Her superb violin sound, captured beautifully on the recording, came across even more penetratingly in the QEH – a shift of venue after ticket sales made it clear the Purcell Room would be too small. And although her cohorts are all fine musicians, it was Carter who held the attention for 90 minutes plus.

The gig added well-judged variety to the Southern Comfort songlist. The leader doubled a vocal line on Richard Bona’s Mandingo Street, and brought her Festival commission, Pound for Pound, while Garnett’s post-Katrina piece, New for New Orleans, was a more modern emotional maelstrom.

The folksier melodies linger, though. As Carter said, the way the music of the Appalachians wove together Scottish and Irish elements with West African and other strains is another reminder that all musics are connected. Her 21st century take on the same blend certainly connected with London in the most enjoyable way.

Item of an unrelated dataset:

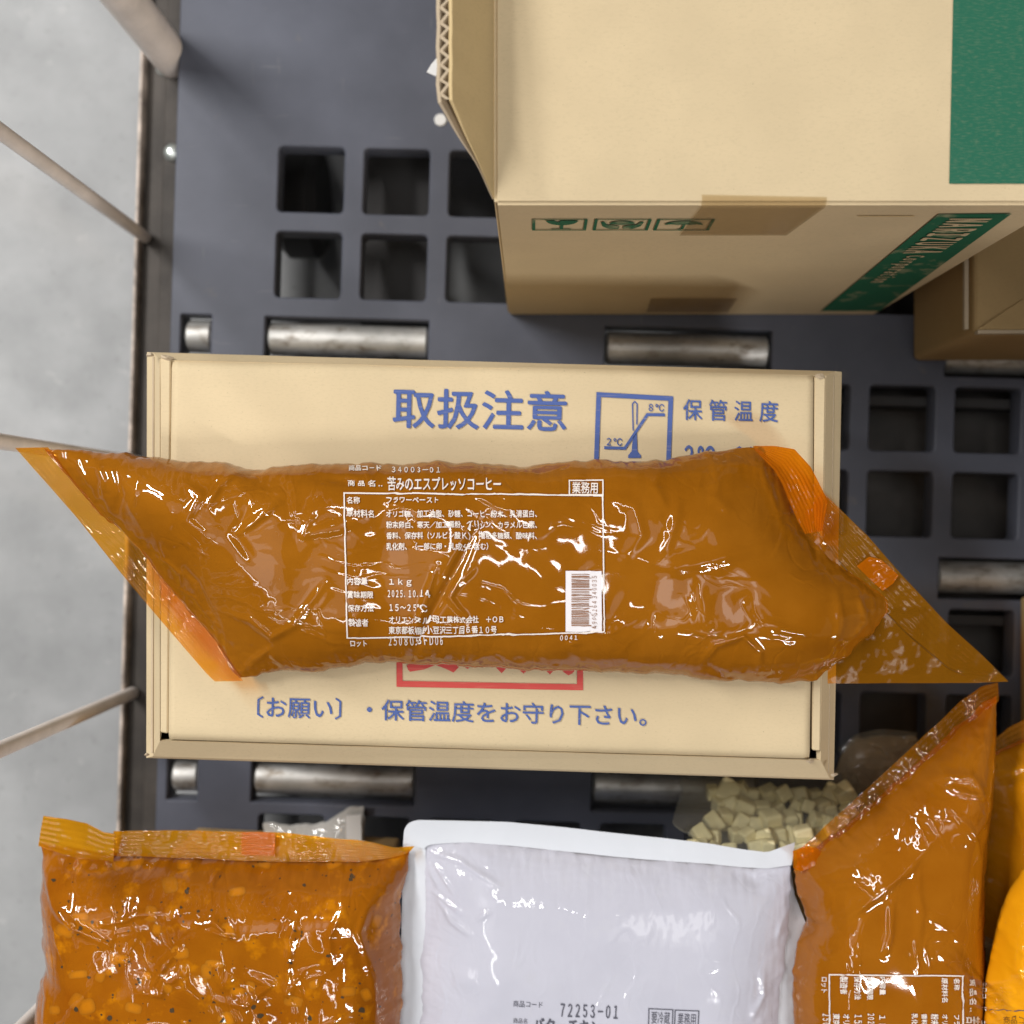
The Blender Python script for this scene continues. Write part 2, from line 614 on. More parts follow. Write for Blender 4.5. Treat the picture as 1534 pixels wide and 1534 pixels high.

Trumpeter Yazz Ahmed’s opening set, confined to half an hour, seemed over almost as soon as she and her band got warmed up. That didn’t leave much of an impression of her interestingly layered music except that she composes somewhat Eastern melodies, George Crowley sounds great on bass clarinet, and Martin France on drums and Dudley Philips on bass work beautifully together. If the festival organisers want to support new talent they perhaps they need to allow them a bit more breathing space than this.